Pensei sobre isso e sobre a minha surpresa ao me deparar com o jardim sobre o qual comentei, na Itália. Pensei muito em como viajar expande a nossa existência, nossos sentidos e nos estimula a pesquisar mais, se educar sobre diversos assuntos e procurar informação sobre coisas que a gente nem conhecia até ali.
Agora, pensando sobre tudo isso, concluo que estar num jardim assim ativa não só os sentidos, mas também uma memória emocional ou intelectual. A gente cria uma relação entre o espaço e o que sentimos, muitas vezes de maneira inesperada, tornando-se um marco na nossa memória, como foi o Jardim Giusti comigo, nessa viagem que durou tanto tempo e da qual eu lembro com tanta frequência.
Foram quase três meses viajando sozinha, conhecendo pessoas pelos lugares onde me hospedava e me conectando com as inúmeras cidades pelas quais passei nesse tempo. Em todas elas, me permitia viver no tempo presente, por isso me lembro de tantas coisas.

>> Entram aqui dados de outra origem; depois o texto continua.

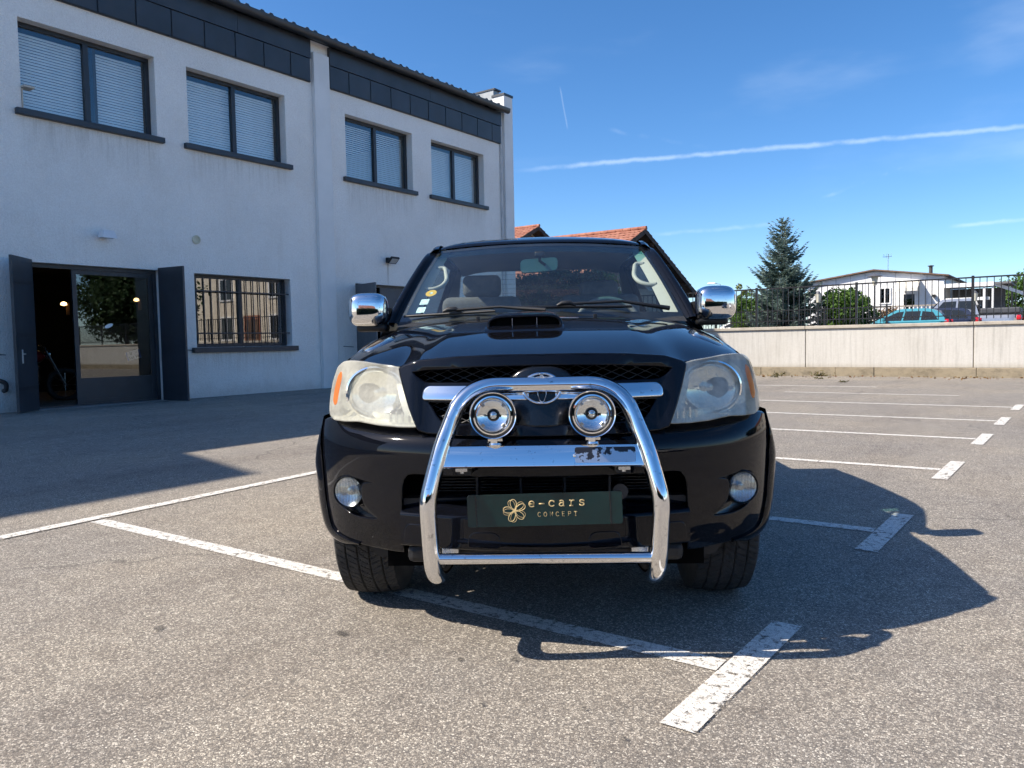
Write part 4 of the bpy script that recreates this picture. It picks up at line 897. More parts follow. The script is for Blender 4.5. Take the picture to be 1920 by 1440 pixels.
# cab sides: door skins, pillars, side glass
def side_x(z): return float(np.interp(z, [0.42, 0.6, 0.9, 1.1, 1.21, 1.63], [0.868, 0.878, 0.885, 0.868, 0.828, 0.665]))
for s in (-1, 1):
    for (a, b, nm) in ((1.50, 2.44, 'door'), (2.448, 3.30, 'door'), (3.308, 3.50, 'rear_quarter')):
        d = MB().grid([[(s * side_x(z), y, z) for y in np.linspace(a + 0.003, b - 0.003, 8)] for z in np.linspace(0.44, 1.215, 18)]).build(nm, BLACK, trk, smooth=60)
        if nm == 'door': MB().rbox(s * 0.888 - 0.012, s * 0.888 + 0.012, b - 0.24, b - 0.09, 1.02, 1.05, 0.008).build('handle', CHROME, d, smooth=60)
    quad = lambda m, P, t=0.02: m.add([(s * x, y, z) for x, y, z in P] + [(s * (x - t), y, z) for x, y, z in P], [(0, 1, 2, 3), (7, 6, 5, 4), (0, 4, 5, 1), (1, 5, 6, 2), (2, 6, 7, 3), (3, 7, 4, 0)])
    m = MB(); sx = side_x; quad(m, [(sx(1.215), 2.38, 1.215), (sx(1.215), 2.50, 1.215), (sx(1.64), 2.48, 1.64), (sx(1.64), 2.40, 1.64)]); quad(m, [(sx(1.215), 3.26, 1.215), (sx(1.215), 3.50, 1.215), (sx(1.64), 3.44, 1.64), (sx(1.64), 3.18, 1.64)]); m.build('door_pillar', BLACK, trk)
    g_ = MB(); g_.add([(s * (x - 0.008), y, z) for x, y, z in ((sx(1.215), 1.55, 1.215), (sx(1.215), 2.38, 1.215), (sx(1.64), 2.40, 1.64), (sx(1.64), 2.08, 1.64))], [(0, 1, 2, 3)]); g_.build('side_window', SIDEG, trk)
    g_ = MB(); g_.add([(s * (x - 0.008), y, z) for x, y, z in ((sx(1.215), 2.50, 1.215), (sx(1.215), 3.26, 1.215), (sx(1.64), 3.18, 1.64), (sx(1.64), 2.48, 1.64))], [(0, 1, 2, 3)]); g_.build('side_window', SIDEG, trk)
bo = [(-0.86, 0.5), (0.86, 0.5), (0.875, 1.0), (0.83, 1.21), (0.66, 1.64), (0.60, 1.69), (0.3, 1.715), (-0.3, 1.715), (-0.60, 1.69), (-0.66, 1.64), (-0.83, 1.21), (-0.875, 1.0)]
rwh = round_poly([(-0.645, 1.365), (0.645, 1.365), (0.615, 1.648), (-0.615, 1.648)], 0.06, 5)
INTM = plain('grey_headlining', (0.26, 0.265, 0.27), 0.9, var=0.05)
V_, F_, N_ = fascia(bo, [rwh], lambda x, z: 3.43, rim=0.03, lip=0.003, hole_rim=0.04, zstep=0.2); skin('cab_rear_panel', INTM, trk, V_, F_, N_)
MB().prism(rwh, 3.455, 3.46, 'y').build('rear_window', glass_mat('rear_glass', (0.90, 0.94, 0.93), refl=0.05), trk)
HEATM = plain('heater_wire', (0.05, 0.04, 0.03), 0.6)
for k in range(7): MB().box(-0.60, 0.60, 3.449, 3.451, 1.40 + k * 0.036, 1.4015 + k * 0.036).build('heater_wire', HEATM, trk)
MB().grid([[(x, y, zroof(x, y) - 0.05) for x in np.linspace(-0.6, 0.6, 13)] for y in np.linspace(2.0, 3.43, 8)]).build('headlining', INTM, trk, smooth=180)
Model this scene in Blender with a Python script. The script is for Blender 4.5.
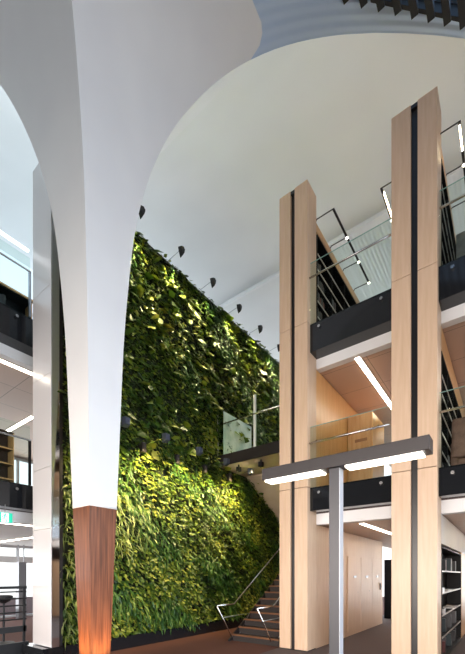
import bpy, math, random
import numpy as np
from mathutils import Vector
random.seed(7); rng = np.random.default_rng(11)
for o in list(bpy.data.objects): bpy.data.objects.remove(o)
S = bpy.context.scene
C = bpy.context.collection
# ------------------------------------------------------------------ camera, world, exposure
cam_d = bpy.data.cameras.new('camera'); cam = bpy.data.objects.new('camera', cam_d); C.objects.link(cam)
cam_d.sensor_fit = 'HORIZONTAL'; cam_d.sensor_width = 36; cam_d.lens = 36*364/465
cam_d.shift_y = 248/465; cam_d.clip_start = 0.05; cam_d.clip_end = 300
cam.location = (0, 0, 1.7); cam.rotation_euler = (math.radians(90), 0, math.atan2(.6065, .795))
S.camera = cam
W = bpy.data.worlds.new('sky'); S.world = W; W.use_nodes = True
wn = W.node_tree.nodes; wl = W.node_tree.links
bg = wn['Background']
tc = wn.new('ShaderNodeTexCoord'); sep = wn.new('ShaderNodeSeparateXYZ'); cr = wn.new('ShaderNodeValToRGB')
wl.new(tc.outputs['Generated'], sep.inputs[0]); wl.new(sep.outputs['Z'], cr.inputs[0]); wl.new(cr.outputs[0], bg.inputs[0])
cr.color_ramp.elements[0].color = (1.0, .99, .97, 1); cr.color_ramp.elements[0].position = 0.05
cr.color_ramp.elements[1].color = (.50, .66, .88, 1); cr.color_ramp.elements[1].position = 0.7
bg.inputs[1].default_value = 1.15
def area(name, loc, rot, sx, sy, e, col=(1, 1, 1), spread=math.pi):
    d = bpy.data.lights.new(name, 'AREA'); d.shape = 'RECTANGLE'; d.size = sx; d.size_y = sy; d.energy = e; d.color = col; d.spread = spread
    o = bpy.data.objects.new(name, d); C.objects.link(o); o.location = loc; o.rotation_euler = rot; return o
S.view_settings.view_transform = 'Standard'; S.view_settings.look = 'None'
S.view_settings.gamma = 1; S.view_settings.use_curve_mapping = False
S.view_settings.exposure = 0.6
R90 = math.pi/2
area('window_and_fill_daylight', (11.9, 3, 3.2), (0, R90-.18, 0), 5.5, 18, 740, (.78, .87, 1), 1.5)  # cool fill lamp added at the unseen right side
area('window_and_fill_daylight', (-2, -7.8, 2.3), (R90-.16, 0, 0), 18, 3.6, 640, (1, .88, .80), 1.5)  # warm fill lamp added behind the camera
area('window_and_fill_daylight', (-9, 18.7, 9.9), (-R90-.3, 0, math.pi), 13, 4.6, 3300, (.88, .95, 1), 2.3)
area('window_and_fill_daylight', (-15.7, 6, 9.9), (0, -R90, 0), 4.6, 20, 470, (.66, .86, 1))
for z_, e_ in ((1.5, 900), (5.1, 420)): area('window_and_fill_daylight', (-.5, 17.8, z_), (-R90, 0, math.pi), 7, 2.3, e_, (1, .98, .95))
for z_ in (1.5, 5.1): area('window_and_fill_daylight', (-15.7, 5, z_), (0, -R90, 0), 2.3, 14, 110, (1, .99, .97))

# ------------------------------------------------------------------ helpers
ORG = {}
def tag(o, label=None, cat=None, group=None, kind=None):
    if label: o['label'] = label
    if cat: o['category'] = cat
    if group: o['group'] = group
    if kind: o['kind'] = kind
    return o
def thing(name, loc, label, cat, group=None):
    o = bpy.data.objects.new(name, None); C.objects.link(o); o.location = loc; o.empty_display_size = .2
    ORG[o] = Vector(loc); return tag(o, label, cat, group)
class MB:
    def __init__(s): s.v = []; s.f = []
    def add(s, vs, fs):
        n = len(s.v); s.v += [tuple(p) for p in vs]; s.f += [tuple(i+n for i in f) for f in fs]; return s
    def box(s, x0, x1, y0, y1, z0, z1):
        vs = [(x, y, z) for z in (z0, z1) for y in (y0, y1) for x in (x0, x1)]
        return s.add(vs, [(0, 2, 3, 1), (4, 5, 7, 6), (0, 1, 5, 4), (2, 6, 7, 3), (0, 4, 6, 2), (1, 3, 7, 5)])
    def tube(s, pts, r, n=10):
        pts = [Vector(p) for p in pts]; rings = []
        for i, p in enumerate(pts):
            if i == 0: d = pts[1]-p
            elif i == len(pts)-1: d = p-pts[-2]
            else: d = (pts[i+1]-p).normalized()+(p-pts[i-1]).normalized()
            d.normalize()
            a = d.cross(Vector((0, 0, 1)));
            if a.length < .05: a = d.cross(Vector((0, 1, 0)))
            a.normalize(); b = d.cross(a)
            rings.append([p+(a*math.cos(t)+b*math.sin(t))*r for t in [2*math.pi*k/n for k in range(n)]])
        vs = [q for rg in rings for q in rg]; fs = []
        for i in range(len(rings)-1):
            for k in range(n):
                fs.append((i*n+k, i*n+(k+1) % n, (i+1)*n+(k+1) % n, (i+1)*n+k))
        fs.append(tuple(reversed(range(n)))); fs.append(tuple((len(rings)-1)*n+k for k in range(n)))
        return s.add(vs, fs)
    def disc(s, c, r, axis, h, n=16):
        ax = Vector(axis).normalized(); c = Vector(c); return s.tube([c, c+ax*h], r, n)
    def lathe(s, c, prof, n=20):
        vs = [(c[0]+r*math.cos(2*math.pi*k/n), c[1]+r*math.sin(2*math.pi*k/n), c[2]+z) for r, z in prof for k in range(n)]
        fs = [(i*n+k, i*n+(k+1) % n, (i+1)*n+(k+1) % n, (i+1)*n+k) for i in range(len(prof)-1) for k in range(n)]
        fs += [tuple(reversed(range(n))), tuple((len(prof)-1)*n+k for k in range(n))]
        return s.add(vs, fs)
    def build(s, name, mat, parent=None, bevel=0, smooth=False, org=None):
        if parent is not None: o0 = ORG[parent]
        elif org is not None: o0 = Vector(org)
        else:
            a = np.array(s.v); o0 = Vector(((a[:, 0].min()+a[:, 0].max())/2, (a[:, 1].min()+a[:, 1].max())/2, a[:, 2].min()))
        me = bpy.data.meshes.new(name); me.from_pydata([(p[0]-o0.x, p[1]-o0.y, p[2]-o0.z) for p in s.v], [], s.f)
        me.materials.append(mat); me.update()
        o = bpy.data.objects.new(name, me); C.objects.link(o)
        if parent is not None: o.parent = parent
        else: o.location = o0
        ORG[o] = o0
        if smooth:
            for p in me.polygons: p.use_smooth = True
        if bevel:
            m = o.modifiers.new('bevel', 'BEVEL'); m.width = bevel; m.segments = 2; m.limit_method = 'ANGLE'
        return o
def B(*a): return MB().box(*a)
def struct(name, mb, mat, label=None, bevel=0, smooth=False):
    o = mb.build(name, mat, None, bevel, smooth); o['kind'] = 'structure'
    if label: o['label'] = label; o['category'] = name.split('_')[0]
    return o
KIDS = {}
def copy_tree(o, parent=None, loc=None):
    c = o.copy(); C.objects.link(c)
    if parent is not None: c.parent = parent
    if loc is not None: c.location = loc
    for ch in [x for x in ALL() if x.parent == o]: copy_tree(ch, c)
    return c
def ALL(): return list(C.objects)

# ------------------------------------------------------------------ materials
def mat(name, col=(.8, .8, .8), rough=.5, metal=0, emit=None, es=0, spec=.5):
    m = bpy.data.materials.new(name); m.use_nodes = True
    b = m.node_tree.nodes['Principled BSDF']
    b.inputs['Base Color'].default_value = (*col, 1); b.inputs['Roughness'].default_value = rough
    b.inputs['Metallic'].default_value = metal; b.inputs['Specular IOR Level'].default_value = spec
    if emit: b.inputs['Emission Color'].default_value = (*emit, 1); b.inputs['Emission Strength'].default_value = es
    return m
def nt(m):
    t = m.node_tree; return t.nodes, t.links, t.nodes['Principled BSDF']
def ramp_noise(m, c0, c1, scale=(1, 1, 1), detail=4, nscale=5, p0=.35, p1=.65, bump=0, coord='Object', dist=0):
    n, l, b = nt(m)
    tc = n.new('ShaderNodeTexCoord'); mp = n.new('ShaderNodeMapping'); mp.inputs['Scale'].default_value = scale
    no = n.new('ShaderNodeTexNoise'); no.inputs['Scale'].default_value = nscale; no.inputs['Detail'].default_value = detail
    no.inputs['Distortion'].default_value = dist
    cr = n.new('ShaderNodeValToRGB'); cr.color_ramp.elements[0].position = p0; cr.color_ramp.elements[1].position = p1
    cr.color_ramp.elements[0].color = (*c0, 1); cr.color_ramp.elements[1].color = (*c1, 1)
    l.new(tc.outputs[coord], mp.inputs[0]); l.new(mp.outputs[0], no.inputs['Vector']); l.new(no.outputs['Fac'], cr.inputs[0]); l.new(cr.outputs[0], b.inputs['Base Color'])
    if bump:
        bp = n.new('ShaderNodeBump'); bp.inputs['Strength'].default_value = bump; bp.inputs['Distance'].default_value = .01
        l.new(no.outputs['Fac'], bp.inputs['Height']); l.new(bp.outputs[0], b.inputs['Normal'])
    return m
def mottled(name, c0, c1, rough=.5, **k):
    return ramp_noise(mat(name, c0, rough), c0, c1, **k)
MAPLE = mottled('maple_veneer', (.60, .41, .27), (.70, .51, .36), .38, scale=(6, 6, .5), nscale=3, detail=6, p0=.25, p1=.8)
MAPLE2 = mottled('golden_maple_warm_glow', (.62, .34, .13), (.76, .46, .21), .3, scale=(5, 5, .4), nscale=3, detail=6, p0=.25, p1=.8)  # golden timber, with warm LED glow partly put into the colour
JARRAH = mottled('jarrah_boards', (.075, .024, .011), (.30, .105, .045), .36, scale=(14, 14, .35), nscale=2.2, detail=8, p0=.3, p1=.72)
WHITE = mottled('white_plaster', (.74, .74, .75), (.79, .79, .79), .55, nscale=.8, detail=2)
CEILW = mottled('white_ceiling_plaster', (.72, .73, .72), (.78, .79, .78), .6, nscale=.4, detail=2)
PANELW = mottled('white_satin_panel', (.60, .58, .58), (.66, .64, .64), .22, nscale=.6, detail=1)
BLACKG = mat('black_gloss_glass', (.012, .013, .015), .08)
BLACK = mat('black_recess', (.012, .012, .014), .35)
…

Para mim, encontrar esse jardim em Verona foi o equivalente a Mary Lennox descobrindo o Jardim Secreto. As viagens (ou mudanças, no caso da Mary) nos proporcionam isso: curiosidade e olhar atento e isso mostra como momentos simples, como uma caminhada despretensiosa, podem levar a descobertas inesquecíveis.
O mesmo aconteceu comigo em outros lugares. No meu diário de viagem à Paris, conto que saí andando do Pantheon, segui até o final da rua principal e dei de cara com o Jardim de Luxemburgo. No diário, digo que “me senti acolhida no meio de tanta gente feliz por estar ali” e que “o mais interessante do Jardim é que ele reúne estátuas de vinte mulheres que foram importantes para a história”.
Poucas coisas são tão deliciosas quanto o prazer de se deixar levar pelo ritmo de uma cidade desconhecida, pelos improvisos que precisam acontecer e que sempre dão certo no final – mesmo quando aparentam que dariam errado – ou pelo privilégio de se perder e se achar em outro lugar, mesmo seguindo o mapa.
Pouco tempo antes dessa viagem, em Abril de 2019, depois de tantas viagens à Bahia e outros lugares dentro e fora do Brasil, escrevi que “Qualquer viagem leva a gente pra longe do mundo e pra perto de nós mesmos. Não importa os compromissos, as obrigações, viajar é avançar, é ir adiante, é a possibilidade de mudança. Viajar é não criar raízes. Nós somos seres infinitos e viajar é a ausência de ter um fim”.
Entre caminhos conhecidos e desconhecidos, sempre novas descobertas. Entre silêncios e sonoridades únicas de cada cidade, novas lembranças. Entre fotografias, museus, músicas, restaurantes e costumes locais, gostos diferentes da cultura. Entre conversas com familiares e com desconhecidos, percebi que viajar é também cultivar jardins dentro da gente.
Viajar, independentemente do destino, é criar memórias que florescem naturalmente e ficam para sempre dentro de nós e, também, é se deixar ser pequeno diante da imensidão do mundo.